OVERCOMING INNER DEMONS: Tim Bestwick has been a proud paramedic for over 23 years in the Clarence Valley community. Matthew Elkerton

Gay paramedic's advice for young who face 'inner demons'

GRAFTON paramedic Tim Bestwick has dedicated his life to protecting and saving others, but two years ago he decided to save his own life from his "inner-demons".

"I only came out to everyone a couple of years ago," he said. "I never faced the troubles of external homophobia it was more dealing with my own inner-demons.

"A long time ago I thought I had to hide that side of myself. In my era and even today being homosexual can be seen as a negative. I was completely ready to take it to the grave with me.

READ MORE: Alarming statistics of homophobia among teenagers

"But through speaking with a counsellor I was able to see that I could not ignore it forever. It was a part of me. It would be like having a left arm but never using it."

Mr Bestwick has been a paramedic at the Grafton Ambulance Station for more than 23 years, servicing the community and saving lives, but he said there has been no hindrance in his worklife since coming out.

With ambulance drivers being some of the most unjudging members of the community he copped nothing but respect from his colleagues.

"The workplace has never been an issue for me," he said. "We are heavily protected by codes of conduct that ban anyone from discriminating in the workplace.

"Coming out to my friends and family was the hardest part. 10 years ago, I thought my world would collapse around me if I was honest with them.

"But I have been awed by the sheer amount of positivity and support shown toward me and the lack of negativity.
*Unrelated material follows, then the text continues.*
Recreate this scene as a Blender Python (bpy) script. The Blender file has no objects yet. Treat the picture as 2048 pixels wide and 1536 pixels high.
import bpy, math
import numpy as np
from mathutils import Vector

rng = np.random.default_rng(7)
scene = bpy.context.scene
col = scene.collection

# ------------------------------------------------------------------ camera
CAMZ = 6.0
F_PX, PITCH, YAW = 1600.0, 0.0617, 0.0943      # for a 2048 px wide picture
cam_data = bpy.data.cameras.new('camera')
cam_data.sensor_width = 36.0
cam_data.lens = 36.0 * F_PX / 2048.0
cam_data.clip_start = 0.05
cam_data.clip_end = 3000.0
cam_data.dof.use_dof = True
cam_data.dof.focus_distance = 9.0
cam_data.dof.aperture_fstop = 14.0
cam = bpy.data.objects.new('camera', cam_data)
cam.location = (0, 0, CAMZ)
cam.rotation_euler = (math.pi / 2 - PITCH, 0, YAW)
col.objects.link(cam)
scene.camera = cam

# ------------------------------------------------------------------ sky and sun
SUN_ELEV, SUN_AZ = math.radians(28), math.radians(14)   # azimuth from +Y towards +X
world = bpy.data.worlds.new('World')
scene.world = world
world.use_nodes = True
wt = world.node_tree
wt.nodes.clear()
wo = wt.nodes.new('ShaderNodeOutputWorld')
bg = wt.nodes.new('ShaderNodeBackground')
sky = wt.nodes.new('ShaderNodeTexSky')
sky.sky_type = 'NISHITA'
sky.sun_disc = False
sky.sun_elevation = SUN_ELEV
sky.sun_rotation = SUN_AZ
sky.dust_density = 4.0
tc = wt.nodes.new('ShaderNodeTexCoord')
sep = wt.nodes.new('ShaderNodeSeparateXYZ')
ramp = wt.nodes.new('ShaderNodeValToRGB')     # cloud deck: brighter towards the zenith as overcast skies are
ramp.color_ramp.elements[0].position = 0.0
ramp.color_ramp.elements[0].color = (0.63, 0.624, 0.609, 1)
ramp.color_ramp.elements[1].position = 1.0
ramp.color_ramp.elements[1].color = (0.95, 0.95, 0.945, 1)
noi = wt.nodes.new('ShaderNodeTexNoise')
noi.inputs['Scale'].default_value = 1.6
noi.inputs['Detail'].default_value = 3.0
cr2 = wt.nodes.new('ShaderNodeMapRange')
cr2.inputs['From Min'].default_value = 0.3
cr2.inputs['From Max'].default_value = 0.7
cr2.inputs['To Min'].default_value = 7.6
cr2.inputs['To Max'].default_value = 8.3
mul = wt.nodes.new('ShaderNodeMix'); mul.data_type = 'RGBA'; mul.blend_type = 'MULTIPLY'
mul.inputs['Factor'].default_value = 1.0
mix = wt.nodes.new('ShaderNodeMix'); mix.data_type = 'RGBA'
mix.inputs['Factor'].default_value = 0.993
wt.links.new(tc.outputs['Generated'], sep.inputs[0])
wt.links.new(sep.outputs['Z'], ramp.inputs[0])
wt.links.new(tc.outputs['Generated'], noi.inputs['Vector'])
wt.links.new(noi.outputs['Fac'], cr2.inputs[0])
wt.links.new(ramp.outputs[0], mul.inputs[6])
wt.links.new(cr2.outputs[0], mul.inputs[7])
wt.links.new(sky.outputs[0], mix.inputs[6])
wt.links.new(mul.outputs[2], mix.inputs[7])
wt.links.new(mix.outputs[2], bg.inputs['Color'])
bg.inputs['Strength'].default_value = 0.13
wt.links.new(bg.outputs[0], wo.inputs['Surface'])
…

"When you go to be vocal about it you just get this overwhelming feeling where you think there will be massive ramifications. People will bully and shun you, the old ladies I care for will turn on you and the community will ostracise you.

"But it is honestly just a storm in a teacup. It is never as bad as you make it out to be in your head."

For a lot of young members of the LGBTIQ community, they are faced with more obstacles including rampant homophobia amongst teens.

"I have attended a lot of suicide instances in my career and just being there on the spot, you don't know the person's story, or what they have gone through.

"My one message to those young people who are dealing with deep depression or god-forbid contemplating suicide is; even if you create an image of horrendous backlash for being who you are, it is never as bad as you think it will be.

"Acknowledgement by speaking to someone about your sexuality is a big step towards acceptance. Those struggling need to find someone they can confide in because doing it alone is just too difficult."